Quando uma goleada sofrida em
casa é digna de festa
Seleção do Kosovo fez sua
primeira partida oficial diante de seu povo nas eliminatórias da Copa de Mundo
2018
Guilherme Padin para o El País
O ano 2016 está sendo histórico
para o Kosovo.
O país foi representado pela primeira vez em competições
esportivas oficiais, a exemplo da Rio 2016 e das eliminatórias para a Copa de
2018.
A importância de ter seus atletas nestas competições atesta o
reconhecimento mundial por parte do COI e da FIFA.
Se alguns países recusam-se
a reconhecer o Kosovo, o apoio dos dois maiores órgãos do esporte no mundo e de
potências como Estados Unidos, França e Alemanha tem um grande significado para
uma população que há menos de dez anos teve sua independência reconhecida.
A nação já tinha razões de sobra
para comemorar neste ano: a primeira medalha olímpica - ouro de Majlinda
Kelmendi nos Jogos do Rio - e a estreia por um torneio oficial de sua equipe -
empate por 1 a 1 contra a Finlândia, pelas eliminatórias.
Na última
quinta-feira, mais festa: a seleção jogou oficialmente diante de sua população
pela primeira vez, e perdeu por 6 a 0 para a Croácia.
O jogo ocorreu no albanês
Lori-Beriçi Stadium por falta de estrutura no país, mas os kosovares lotaram o
local graças à proximidade com a Albânia.
Uma goleada assim incomodaria
qualquer torcida, mas não a do Kosovo, que viu a partida como o símbolo de uma
liberdade que custou muitas vidas e décadas de luta.
Independência do Kosovo
Para compreender como o país
conquistou a independência da Sérvia, é preciso entender a desintegração da
Iugoslávia.
Formada por Sérvia, Montenegro,
Croácia, Eslovênia, Bósnia-Herzegovina, Macedônia e Kosovo, a República
Socialista da Iugoslávia durou entre 1945 e 1992.
Sob o comando de Josip Broz Tito,
primeiro-ministro e presidente do país em 35 destes 47 anos, os iugoslavos,
divididos entre diversas etnias, idiomas e culturas, não consideravam uma
dissolução.
Mas, a partir da morte de Tito,
em 1980, as diferenças entre o povo se ressaltaram mais e, com o fim da URSS,
os movimentos separatistas ganharam força.
Assim, de 1991 até os meados da
década de 90, cinco das sete nações integrantes já se tornavam independentes;
"Sérvia e Montenegro" foi um só país até 2006, quando se dividiu em
dois.
Sobrara, portanto, o Kosovo,
única nação que ainda buscava ter sua identidade reconhecida internacionalmente.

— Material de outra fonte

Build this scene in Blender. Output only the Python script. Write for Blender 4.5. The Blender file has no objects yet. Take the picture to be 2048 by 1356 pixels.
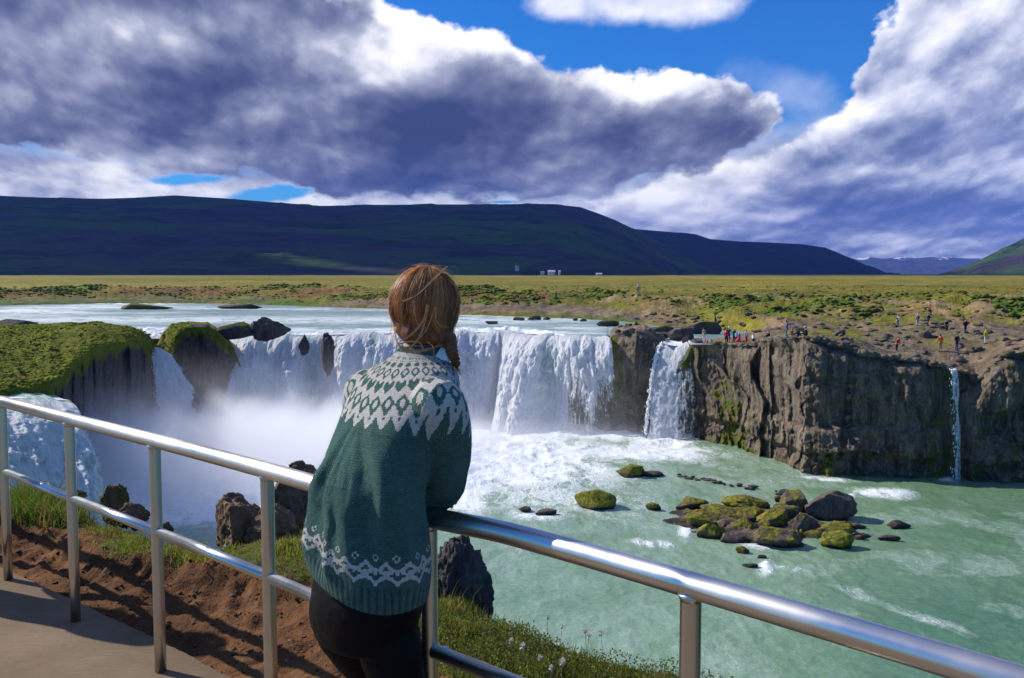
import bpy, math, random
import numpy as np
from mathutils import Vector, Matrix
rad = math.radians
rng = np.random.default_rng(7)
random.seed(7)
sc = bpy.context.scene
COL = sc.collection

# ---------------------------------------------------------------- camera geometry
F = 1850.0            # focal length in pixels of a 2048 wide frame
PITCH = rad(4.02)
CP, SP = math.cos(PITCH), math.sin(PITCH)
WATER = -18.0         # lower river, metres below the eye
RIVER = -7.5          # upper river
PATHZ = -1.7

def ray(px, py):
    u = (px - 1024.0) / F
    v = (py - 678.0) / F
    return np.array([u, CP - v * SP, -SP - v * CP])

def atz(px, py, z):
    "world point seen at a pixel, on the level z"
    d = ray(px, py)
    return d * (z / d[2])

def aty(px, py, Y):
    "world point seen at a pixel, Y metres ahead"
    d = ray(px, py)
    return d * (Y / d[1])

def gv(px, py):
    d = ray(px, py)
    return d[0] / d[1], d[2] / d[1]

def interp(x, pts):
    xs = [p[0] for p in pts]; ys = [p[1] for p in pts]
    return np.interp(x, xs, ys)

def sstep(a, b, x):
    t = np.clip((x - a) / (b - a), 0, 1)
    return t * t * (3 - 2 * t)

# ---------------------------------------------------------------- numpy noise
def _h(ix, iy, iz, seed):
    n = (ix.astype(np.int64) * 374761393 + iy.astype(np.int64) * 668265263 + iz.astype(np.int64) * 1274126177 + seed * 974634777) & 0xFFFFFFFF
    n = ((n ^ (n >> 13)) * 1274126177) & 0xFFFFFFFF
    n = ((n ^ (n >> 16)) * 2246822519) & 0xFFFFFFFF
    return ((n ^ (n >> 15)) & 0xFFFFFF) / float(0xFFFFFF)

def vnoise(x, y, z=0.0, seed=0):
    x, y, z = np.broadcast_arrays(np.asarray(x, float), np.asarray(y, float), np.asarray(z, float))
    ix, iy, iz = np.floor(x), np.floor(y), np.floor(z)
    fx, fy, fz = x - ix, y - iy, z - iz
    ux, uy, uz = [f * f * f * (f * (f * 6 - 15) + 10) for f in (fx, fy, fz)]
    r = 0
    for a in (0, 1):
        wa = ux if a else 1 - ux
        for b in (0, 1):
            wb = uy if b else 1 - uy
            for c in (0, 1):
                wc = uz if c else 1 - uz
                r = r + wa * wb * wc * _h(ix + a, iy + b, iz + c, seed)
    return r * 2 - 1

def fbm(x, y, z=0.0, octv=4, seed=0, gain=0.5, lac=2.03):
    s = 0; a = 1.0; t = 0
    x = np.asarray(x, float); y = np.asarray(y, float); z = np.asarray(z, float)
    for i in range(octv):
        s = s + a * vnoise(x, y, z, seed + i * 17)
        t += a; a *= gain
        x = x * lac + 3.1; y = y * lac + 1.7; z = z * lac + 5.3
    return s / t

def ridged(x, y, z=0.0, octv=4, seed=0, gain=0.5, lac=2.03):
    s = 0; a = 1.0; t = 0
    x = np.asarray(x, float); y = np.asarray(y, float); z = np.asarray(z, float)
    for i in range(octv):
        s = s + a * (1 - 2 * np.abs(vnoise(x, y, z, seed + i * 17)))
        t += a; a *= gain
        x = x * lac + 3.1; y = y * lac + 1.7; z = z * lac + 5.3
    return s / t

def segdist(X, Y, poly):
    "distance in plan to a polyline"
    best = np.full(np.shape(X), 1e18)
    for (a, b) in zip(poly[:-1], poly[1:]):
        dx, dy = b[0] - a[0], b[1] - a[1]
        t = np.clip(((X - a[0]) * dx + (Y - a[1]) * dy) / (dx * dx + dy * dy + 1e-12), 0, 1)
        d = (X - a[0] - t * dx) ** 2 + (Y - a[1] - t * dy) ** 2
        best = np.minimum(best, d)
    return np.sqrt(best)

def inside(X, Y, poly):
    r = np.zeros(np.shape(X), bool)
    n = len(poly)
    for i in range(n):
        x0, y0 = poly[i][0], poly[i][1]; x1, y1 = poly[(i + 1) % n][0], poly[(i + 1) % n][1]
        c = ((y0 > Y) != (y1 > Y)) & (X < (x1 - x0) * (Y - y0) / (y1 - y0 + 1e-15) + x0)
        r ^= c
    return r

# ---------------------------------------------------------------- object helpers
def tag(o, label=None, cat=None, group=None, kind=None):
    if label: o["label"] = label
    if cat: o["category"] = cat
    if group: o["group"] = group
    if kind: o["kind"] = kind
    return o

def empty(name, loc=(0, 0, 0)):
    o = bpy.data.objects.new(name, None); COL.objects.link(o)
    o.location = loc; o.empty_display_size = 0.1
    return o

def mesh_obj(name, verts, faces, mats, parent=None, smooth=True, attrs=None, matidx=None, origin=None):
    verts = np.asarray(verts, float)
    if parent is not None and origin is None:
        origin = np.array(parent.matrix_basis.translation) if parent.type == 'EMPTY' else None
    me = bpy.data.meshes.new(name)
    if origin is not None and parent is None:
        verts = verts - np.asarray(origin)
    elif parent is not None:
        base = np.zeros(3); p = parent
        while p is not None:
            base += np.array(p.location); p = p.parent
        verts = verts - base
    if isinstance(faces, np.ndarray):
        n, k = faces.shape
        me.vertices.add(len(verts)); me.vertices.foreach_set('co', verts.ravel())
        me.loops.add(n * k); me.loops.foreach_set('vertex_index', faces.ravel().astype(np.int32))
        me.polygons.add(n)
        me.polygons.foreach_set('loop_start', np.arange(0, n * k, k, dtype=np.int32))
        me.update(calc_edges=True)
    else:
        me.from_pydata([tuple(v) for v in verts], [], faces); me.update()
    if not isinstance(mats, (list, tuple)): mats = [mats]
    for m in mats: me.materials.append(m)
    if smooth: me.polygons.foreach_set('use_smooth', np.ones(len(me.polygons), bool))
    if matidx is not None: me.polygons.foreach_set('material_index', np.asarray(matidx, np.int32))
    if attrs:
        for k, a in attrs.items():
            a = np.asarray(a, float)
            if a.ndim == 1:
                at = me.attributes.new(k, 'FLOAT', 'POINT'); at.data.foreach_set('value', a.ravel())
            else:
                if a.shape[1] == 3: a = np.hstack([a, np.ones((len(a), 1))])
                at = me.attributes.new(k, 'FLOAT_COLOR', 'POINT'); at.data.foreach_set('color', a.ravel())
    o = bpy.data.objects.new(name, me); COL.objects.link(o)
    if parent is not None: o.parent = parent
    elif origin is not None: o.location = origin
    return o

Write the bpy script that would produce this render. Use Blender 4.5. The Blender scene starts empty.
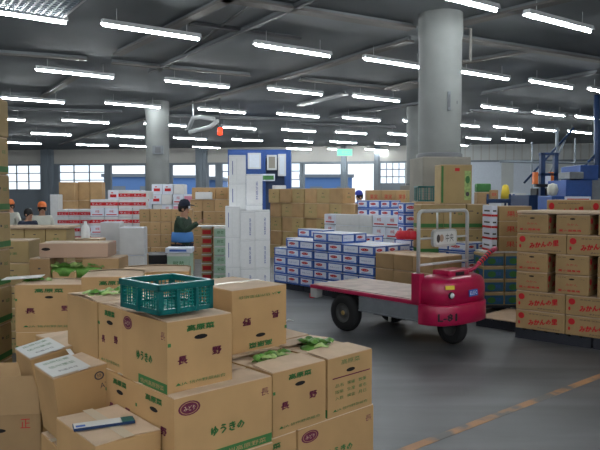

Predominantemente de etnia
albanesa, o país havia declarado a independência em 1990, apenas reconhecida
pela própria Albânia, país de relação amistosa com os kosovares.
A violência entre as duas partes
aumentava após tensões entre o governo iugoslavo e os separatistas, dando
início à Guerra do Kosovo, em fevereiro de 1998.
Até o ano seguinte, houve mais
conflitos entre a Iugoslávia e o Exército de Libertação do Kosovo; com as
falhas nas negociações por paz, a OTAN decidiu intervir e atacar Belgrado em março
de 1999.
Foram três meses de bombardeios,
que findaram numa retirada das tropas sérvias da província kosovar, e em um
governo provisório da OTAN no local.
A busca pela independência
cresceu nos anos seguintes e, em 17 de fevereiro de 2008, ela foi declarada.
Ainda que Rússia e Sérvia - entre outras nações - não considerem o país, mais
de 100 nações confirmaram o reconhecimento desde 2008.
Além de incluir o Kosovo em suas
competições em maio - assim como fez a UEFA -, a FIFA ainda abriu uma exceção
para vários atletas optarem pela equipe mesmo que já tivessem atuado por outras
seleções.
Berisha, antes jogador da
Noruega, esteve na estreia e fez o gol do inesperado e histórico empate fora de
casa por 1 a 1 contra a Finlândia.
Contra a Croácia, os seis gols
sofridos não diminuíram a festa da dardanët, a torcida kosovar, que apoiou o
time antes, durante e depois dos 90 minutos.
A goleada foi ofuscada pela
libertação do povo que agora se vê reconhecido pelo mundo.
No caminho rumo à Rússia, o
próximo jogo será contra a Ucrânia, no domingo (9), com mando dos ucranianos.